Today’s global energy economy is characterized by growing demands from rapidly-expanding emerging economies such as China’s juxtaposed against a race for increasingly tight supplies; geopolitical tensions and instability in some major producing regions (e.g. Nigeria, Venezuela); an East-West recalibration in the global balance of power; and escalating concerns about environmental impacts. A quadrupling in the number of spills from North American pipelines and offshore oil rigs over the past 10 years, and an associated rise in the rate of barrels spilled per barrels produced, have underscored the difficulties of satisfying our consumptive demands in a sustainable manner.
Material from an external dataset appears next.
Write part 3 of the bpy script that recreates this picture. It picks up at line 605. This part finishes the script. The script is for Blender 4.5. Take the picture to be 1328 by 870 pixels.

The International Energy Agency (IEA) defines energy security as the uninterrupted physical availability of energy at a price that is affordable and in a manner that respects the environment (International Energy Agency [IEA], 2009). This contemporary view of energy security recognizes the important role that the environment plays in how we meet the world’s energy needs. Taking into consideration the entire “wells-to-wheels” supply chain in the decision-making process and the interrelationships between the various players within the system has also become a key element of energy management.

Canada – the fourth largest oil exporter after Saudi Arabia, Russia, and the United Arab Emirates (and the number one foreign supplier to the U.S. market) – is a key player in the global energy industry. It is home to the Canadian oil sands (COS), a major hydrocarbon reserve which, after 50 years of massive investments and technological advancements, has evolved from a “fringe” oil supply to one of strategic importance in global energy security. However, the resource is still in its early stages of development, and efforts to fully exploit it have been hampered in recent years by a range of factors, including strong opposition from various stakeholder groups.

This Chapter provides a framework for a systems-based approach to managing the oil sands that integrates stakeholder management and domain-level collaboration. The next section presents the theoretical foundation of stakeholder management and systemic domain-based collaboration for sustainability. This is followed by a description of the oil sands resource within the context of global energy supply and the COS, in particular. The case is presented from the perspective of the firms, as the managers of the oil sands resource. The final section presents the conclusions.